In recent months, notable people within school reform circles have locked horns over a trifling question: Does the inclusion of social justice activists, people derided as “warriors,” in education reform threaten the bipartisan peace by introducing unrelated issues into the mix?

Are we marginalizing White conservative school reformers by making them confront the life and death issues people of color and other marginalized populations face every day as Americans?

I’ve been asked repeatedly, “Do we really need to include those other issues if our goal is to improve education?”

My response has been, “other issues?”

As if any of us live compartmentalized lives where our hearts, minds, and bodies are only impacted by one institution at a time.

As if we aren’t the sum total of a maddening portfolio of experiences—many of them negative—across institutions that reaffirm the Dred Scott ruling saying Black people have had “no rights which the White man was bound to respect.”

That portfolio of experience comes with compounding interest over the life span of a Black person, and it pays dividends in frustration, anger, and resistance.

If you are without this portfolio of experience you might be inclined to first deny, invalidate, belittle, reframe, obfuscate, and sequester Black pain so you can remain comfortably dispassionate, and plausibly ignorant to the factors that provide you with social advantages. You are part of the problem. Enjoy your privilege.

THE TRUTH IS

The truth is that Philando Castile hit one of our prized education markers by graduating high school and then getting a legitimate job with better-than-average benefits.

Yet, his high school, Central High School in St. Paul, Minnesota has been in the spotlight for its on-campus policing. A member of Central’s Black Student Unionrecently told me students are tired of feeling intimidated by school resource officers in their own school.

The St. Paul school district where Castile worked has recently paid its superintendent Valeria Silva nearly $800,000 to walk away after a successful union-driven campaign to oust her over her racial equity plan. Teachers even circulated a petition stating openly their objection to her working with Black Lives Matter.

At J.J. Hill Magnet, the magnet school where Castile worked, only 8 percent of Black males are proficient in math, 16 percent in reading.

When that beautiful little Black girl who watched Castile die enters St. Paul Public Schools next year she’ll face teachers who are quick to be justice activists when it suits them, while also defending anti-blackness when it doesn’t.

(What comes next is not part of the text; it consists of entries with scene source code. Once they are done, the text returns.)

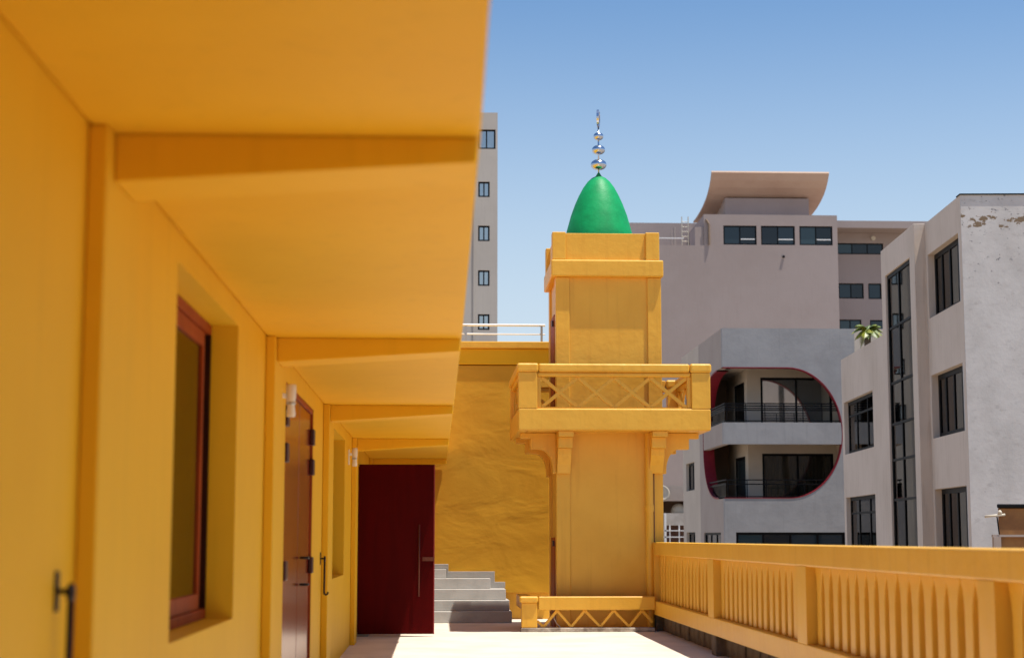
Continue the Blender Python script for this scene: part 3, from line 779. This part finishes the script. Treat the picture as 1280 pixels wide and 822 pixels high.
# front wall as one C-shaped slab round the opening, with the ribbon window below
front = [(CX, ZT), (CX, ez+rz)] + arc + [(CX, ez-rz), (CX, ZR), (CR, ZR), (CR, ZT)]
fw_ = MB().prism(front, 'y', CY, CY+0.25).box(CX, 11.11, CY, CY+0.25, -8, ZR-0.0005).box(15.19, CR, CY, CY+0.25, -8, ZR-0.0005).box(11.11, 15.19, CY, CY+0.25, -8, 0.2)
fw_.build('front_wall', M['greyrender'], gb)
side = [(CY+0.252, ZT), (CY+0.252, ez+rz)] + sarc + [(CY+0.252, ez-rz), (CY+0.252, ZR), (67.7, ZR), (67.7, ZT)]
sw = MB().prism(side, 'x', CX, CX+0.25).panel((CX, 0, 0), (0,1,0), (-1,0,0), CY+0.252, 67.7, -8, ZR-0.0005, [(62.9, 66.9, 0.2, ZR-0.0005)], 0.25)
sw.build('side_wall', M['taupe'], gb)
RWN = [(69.2, 71.5, 3.43, 4.59), (69.2, 71.6, -0.2, 1.69), (69.2, 71.5, 6.4, 7.5)]
MB().panel((CX, 0, 0), (0,1,0), (-1,0,0), 67.7, 72.4, -8, ZT, RWN, 0.25).build('rear_side_wall', M['cream'], gb)
MB().box(CR, 20.0, CY+0.02, CY+0.3, -8, ZT+0.002).build('right_wall', M['cream'], gb)
MB().box(CX+0.25, 20, 72.15, 72.4, -8, ZT-0.1).box(19.75, 20, CY+0.3, 72.15, -8, ZT-0.1).box(CX+0.25, 19.75, CY+0.3, 72.15, 8.6, 9.0).build('rear_walls', M['cream'], gb)
# red edge of the opening
def ribbon(curve, axis, a0, a1, th, inside):
    mb = MB(); n = len(curve); vs = []
    for i, (u, z) in enumerate(curve):
        iu, iz = u + (inside[0]-u)*th/math.hypot(inside[0]-u, inside[1]-z), z + (inside[1]-z)*th/math.hypot(inside[0]-u, inside[1]-z)
        for (pu, pz, a) in ((u, z, a0), (u, z, a1), (iu, iz, a1), (iu, iz, a0)):
            vs.append((a, pu, pz) if axis == 'x' else (pu, a, pz))
    fs = [(4*i+j, 4*i+(j+1) % 4, 4*i+4+(j+1) % 4, 4*i+4+j) for i in range(n-1) for j in range(4)]
    return mb.add(vs, fs)
inn = [(CX+0.0, ez+rz-0.003)] + [(u, z) for u, z in arc] + [(CX+0.0, ez-rz+0.003)]
ribbon(inn, 'y', CY-0.012, CY+0.27, 0.03, (12.3, ez)).build('opening_trim', M['redtrim'], gb)
inn = [(u, z) for u, z in sarc]
ribbon(inn, 'x', CX-0.02, CX+0.42, 0.06, (63.0, ez)).build('opening_trim', M['redtrim'], gb)
# band between the two balconies and the floors
BZ0, BZ1 = 4.925, 5.735
MB().box(CX-0.004, ex+rx*0.985, CY-0.004, CY+0.24, BZ0, BZ1).build('balcony_band', M['greyrender'], gb)
MB().box(CX-0.004, CX+0.24, CY+0.242, sy+ry-0.04, BZ0, BZ1).build('balcony_band', M['taupe'], gb)
MB().box(CX+0.242, 15.9, CY+0.242, 70.0, 5.45, 5.70).box(CX+0.252, 15.9, CY+0.252, 70.0, 2.65, 2.90).box(CX+0.252, 15.9, CY+0.252, 70.0, 7.98, 8.2).build('balcony_floor', M['creamwall'], gb)
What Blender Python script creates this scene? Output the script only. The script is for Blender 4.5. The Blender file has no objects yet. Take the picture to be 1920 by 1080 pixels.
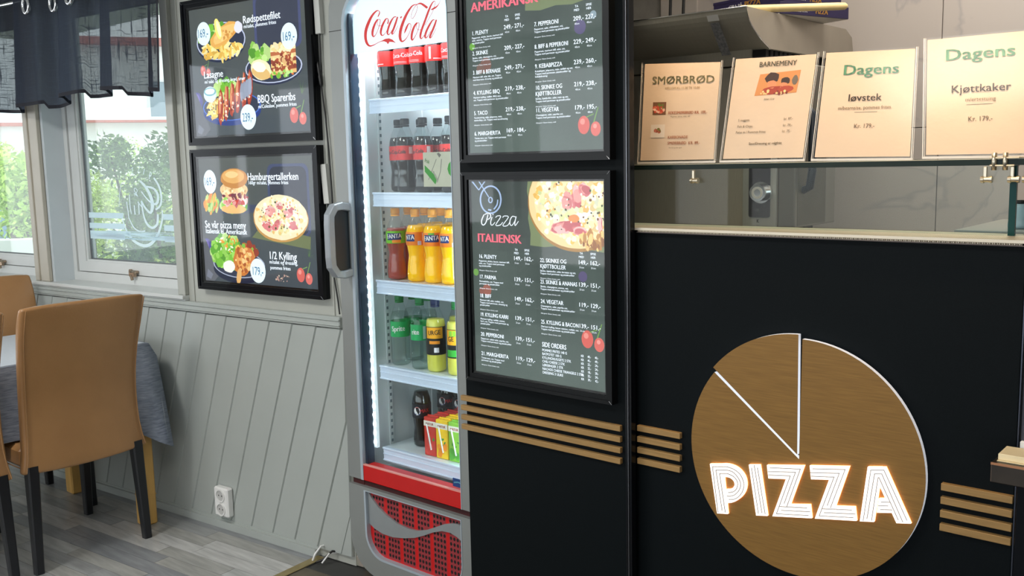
import bpy, bmesh, math, random
from mathutils import Vector, Matrix
random.seed(7)
PI=math.pi
sc=bpy.context.scene
COL=sc.collection
# ------------------------------------------------------------------ camera, world, lights, exposure
cam_d=bpy.data.cameras.new('camera'); cam=bpy.data.objects.new('camera',cam_d); COL.objects.link(cam)
cam_d.sensor_width=36; cam_d.lens=1795/1920*36; cam_d.clip_start=.05; cam_d.clip_end=200
_R=Vector((0.76052594,0.6489391,-0.02187092)); _U=Vector((-0.06859612,0.11379517,0.99113331)); _F=Vector((-0.64567396,0.75228233,-0.13105888))
m=Matrix((( _R.x,_U.x,-_F.x,0),(_R.y,_U.y,-_F.y,0),(_R.z,_U.z,-_F.z,1.45),(0,0,0,1)))
cam.matrix_world=m
sc.camera=cam
sc.view_settings.view_transform='Standard'; sc.view_settings.look='None'
sc.view_settings.exposure=0.0; sc.view_settings.gamma=1.0; sc.view_settings.use_curve_mapping=False
sc.cycles.use_denoising=True
sc.cycles.max_bounces=8; sc.cycles.transparent_max_bounces=24; sc.cycles.diffuse_bounces=4; sc.cycles.glossy_bounces=4
sc.cycles.sample_clamp_indirect=6
w=bpy.data.worlds.new('overcast_sky'); sc.world=w; w.use_nodes=True
nt=w.node_tree; nt.nodes.clear()
wo=nt.nodes.new('ShaderNodeOutputWorld'); wb=nt.nodes.new('ShaderNodeBackground'); tc=nt.nodes.new('ShaderNodeTexCoord')
ns=nt.nodes.new('ShaderNodeTexNoise'); ns.inputs['Scale'].default_value=2.5; ns.inputs['Detail'].default_value=4
rp=nt.nodes.new('ShaderNodeValToRGB'); rp.color_ramp.elements[0].color=(.80,.90,1,1); rp.color_ramp.elements[1].color=(1,1,1,1)
rp.color_ramp.elements[0].position=.35; rp.color_ramp.elements[1].position=.6
nt.links.new(tc.outputs['Generated'],ns.inputs['Vector']); nt.links.new(ns.outputs['Fac'],rp.inputs['Fac']); nt.links.new(rp.outputs['Color'],wb.inputs['Color'])
nt.links.new(wb.outputs['Background'],wo.inputs['Surface']); wb.inputs['Strength'].default_value=2.6
def area(name,loc,target,size,power,color,sy=None,spread=PI):
    d=bpy.data.lights.new(name,'AREA'); d.shape='RECTANGLE'; d.size=size; d.size_y=sy or size; d.energy=power; d.color=color; d.spread=spread
    o=bpy.data.objects.new(name,d); COL.objects.link(o); o.location=loc
    o.rotation_euler=(Vector(target)-Vector(loc)).to_track_quat('-Z','Y').to_euler(); return o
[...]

Nearly 3 out of 4 Black girls in St. Paul Public Schools are not proficient in reading. Less than 1 in 4 is proficient in math.

CLOSING THE EMPATHY GAP

It would be easy for education reformers to focus on those damning stats and make an appeal solely on that basis, but to be successful they need to show good faith by rallying on the issues of justice so germane to Black existence. They should stop grasping stubbornly and foolishly to the idea reform only works if those otherissues are sidelined.

Not dying at the hands of a racist state isn’t an “other” issue. The idea that Black people should be free enough to make a trip to the store for groceries, Skittles, or ice tea without dying isn’t an “other” issue. Losing your life for selling cigarettes or music isn’t an “other” issue.

Having to break it to your children that their country is all about liberty, justice, and the American way with one glaring Black exception, that is not an “other” issue.

Yes, education reformers stand on firm ground when they indict the public education system for outstandingly bad results with people of color. Yet, I predict they’ll have trouble convincing communities of color of anything so long as they fail to close their empathy gap when it comes to issues of justice.